Nos temas mais “dançáveis” de Arthur Russell, os andamentos do Disco Sound colam-se à exploração do espaço aprendida nos álbuns de Dub. Esse pendor Dub traduzia-se em amplos reverbs e delays e na gestão das tensões entre os diversos elementos dos arranjos, despindo-se por vezes os temas até às suas fundações rítmicas. E aqui, o envolvimento de DJ’s como Fraçois Kevorkian, Larry Levan e Walter Gibbons há-de ter sido decisivo. Mas para quem criava hinos tão solenes para as pistas de dança (estudados até ao mais ínfimo detalhe por gente como os Faze Action ou, mais recentemente, pelos Moloko – escute-se o fabuloso “Is It All Over My Face” para se perceber o que andou Roisin a ouvir nos últimos anos), há neste álbum momentos de verdadeira perplexidade, quando Arthur troca o abandono da pista pelo recolhimento introspectivo em delicadas peças como “Keeping Up” ou “A Little Lost”. E é nesses momentos que se entende enfim o porquê da admiração que compositores de vanguarda como Philip Glass devotavam ao violoncelista.

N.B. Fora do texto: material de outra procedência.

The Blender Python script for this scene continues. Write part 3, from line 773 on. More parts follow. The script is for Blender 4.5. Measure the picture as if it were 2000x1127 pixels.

Um dos temas-chave desta compilação é o majestoso “In The Light Of The Miracle”: quase 13 minutos e meio de glória orquestral onde o minimalismo explorado por Philip Glass se cruza sem problemas com o pulsar repetitivo do Funk, as percussões “étnicas”, as sinuosas e ascendentes linhas de baixo do Disco, uma secção de metais economicamente jazzy e uma atmosfera global, carregada de efeitos, tipicamente Dub. Mundos heliocêntricos em ebulição pelo groove…
Mas, fundamentalmente, “The World of Arthur Russell” revela uma alma pura, para quem a demanda das ideias foi sempre mais forte do que a tentação da subjugação a uma forma particular de acção. Russell pode ter partido para outro universo, mas o eco da sua música continua a abalar-nos por dentro.